Beyond this and perhaps slightly off topic, requirements gathering is more than just specifying what the customer asks and to what level of detail. What requirements can you add? For example (hardly a definitive list):

  1. Will employees be added in bulk? If so, does the UI need a bulk addition option (e.g. a table) instead of a form? Can they be imported form an HR system instead?
  2. Who will enter the employee details? Who should not be allowed to see employee data? Who authorizes new users and removes old ones? If someone makes a change, does it need to be audited? How long should the audit logs be retained? Do changes need to be approved by others?
  3. How many employee records will there be? Ten? Ten thousand? Ten million? How will they be searched, sorted and filtered? How many people will be accessing the system simultaneously?
  4. Where will the employee details be entered from? A web browser on a desktop computer in the organization's office or a mobile device used by the site foreman at a construction site?
  5. What is the impact of the system going down? Can I patch the systems during business hours?
  6. Are there reasons why I could not consider an "off the shelf" system instead of writing it ourselves?

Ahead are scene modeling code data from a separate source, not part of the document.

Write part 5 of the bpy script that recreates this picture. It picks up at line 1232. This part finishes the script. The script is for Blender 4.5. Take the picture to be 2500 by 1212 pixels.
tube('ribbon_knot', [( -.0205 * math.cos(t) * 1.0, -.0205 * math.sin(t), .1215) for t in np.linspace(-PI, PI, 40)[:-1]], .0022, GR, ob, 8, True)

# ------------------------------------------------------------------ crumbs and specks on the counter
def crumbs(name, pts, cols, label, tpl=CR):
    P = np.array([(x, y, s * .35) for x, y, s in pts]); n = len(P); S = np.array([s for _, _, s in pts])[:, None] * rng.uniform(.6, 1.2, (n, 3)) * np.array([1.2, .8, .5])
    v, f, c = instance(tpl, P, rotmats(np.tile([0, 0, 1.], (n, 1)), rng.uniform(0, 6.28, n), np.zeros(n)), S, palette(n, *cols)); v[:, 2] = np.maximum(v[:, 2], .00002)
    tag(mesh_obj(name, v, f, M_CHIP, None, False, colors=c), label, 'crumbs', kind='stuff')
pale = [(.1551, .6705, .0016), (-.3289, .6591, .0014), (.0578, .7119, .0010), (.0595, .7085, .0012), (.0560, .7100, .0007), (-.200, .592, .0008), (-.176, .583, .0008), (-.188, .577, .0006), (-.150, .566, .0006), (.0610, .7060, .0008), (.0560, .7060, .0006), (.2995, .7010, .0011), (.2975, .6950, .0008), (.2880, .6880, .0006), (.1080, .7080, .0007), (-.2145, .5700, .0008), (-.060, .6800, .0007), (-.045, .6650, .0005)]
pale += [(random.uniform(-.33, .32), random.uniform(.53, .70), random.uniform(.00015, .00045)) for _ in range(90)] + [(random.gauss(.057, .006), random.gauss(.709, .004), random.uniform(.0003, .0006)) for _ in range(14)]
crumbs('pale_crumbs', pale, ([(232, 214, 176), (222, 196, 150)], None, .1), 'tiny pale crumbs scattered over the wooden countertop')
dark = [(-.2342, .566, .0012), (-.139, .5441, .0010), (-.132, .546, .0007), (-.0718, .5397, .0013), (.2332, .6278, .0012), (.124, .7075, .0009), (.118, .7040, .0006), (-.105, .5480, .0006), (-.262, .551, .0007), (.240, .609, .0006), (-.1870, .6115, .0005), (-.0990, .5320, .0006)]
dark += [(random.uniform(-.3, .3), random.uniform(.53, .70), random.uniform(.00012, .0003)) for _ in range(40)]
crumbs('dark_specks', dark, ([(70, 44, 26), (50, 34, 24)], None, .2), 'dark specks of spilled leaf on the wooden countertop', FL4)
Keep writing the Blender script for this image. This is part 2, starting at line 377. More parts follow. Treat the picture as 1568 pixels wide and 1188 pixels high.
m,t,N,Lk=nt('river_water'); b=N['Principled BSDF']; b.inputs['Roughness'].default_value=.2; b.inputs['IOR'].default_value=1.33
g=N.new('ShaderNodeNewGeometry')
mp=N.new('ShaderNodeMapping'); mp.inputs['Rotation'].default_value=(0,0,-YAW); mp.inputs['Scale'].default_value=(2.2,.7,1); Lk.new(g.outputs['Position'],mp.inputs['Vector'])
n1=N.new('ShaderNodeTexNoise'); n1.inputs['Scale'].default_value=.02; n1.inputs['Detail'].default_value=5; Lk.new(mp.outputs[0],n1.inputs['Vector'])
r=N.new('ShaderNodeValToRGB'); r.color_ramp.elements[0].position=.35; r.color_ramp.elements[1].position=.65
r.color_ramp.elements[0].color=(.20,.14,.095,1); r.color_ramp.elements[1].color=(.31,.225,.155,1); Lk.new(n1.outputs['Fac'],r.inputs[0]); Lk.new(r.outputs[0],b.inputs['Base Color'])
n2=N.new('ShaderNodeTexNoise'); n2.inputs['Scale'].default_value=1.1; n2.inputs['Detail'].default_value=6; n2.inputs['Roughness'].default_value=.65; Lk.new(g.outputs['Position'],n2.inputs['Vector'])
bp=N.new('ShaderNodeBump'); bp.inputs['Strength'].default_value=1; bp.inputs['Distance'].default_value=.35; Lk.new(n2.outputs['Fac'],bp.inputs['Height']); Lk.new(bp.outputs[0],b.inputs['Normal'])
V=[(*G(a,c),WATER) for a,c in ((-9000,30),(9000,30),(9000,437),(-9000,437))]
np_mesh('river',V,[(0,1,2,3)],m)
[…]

  7. Does the customer require I follow any standards, e.g. Common Criteria, FIPS 140, ISO 27001? Is there contractual or legal requirements for retention or privacy?
  8. Organizations often impose implicit requirements. For example, can the project's costs and timeline be estimated from the requirements? If not, what is missing? How does this fit into my organizations technology strategy?
  9. Are there any constraints on development, such as fixed deadlines, budget limits or technology constrains?

This really adds value, particularly when requirements gathering becomes a two-way conversation with customers.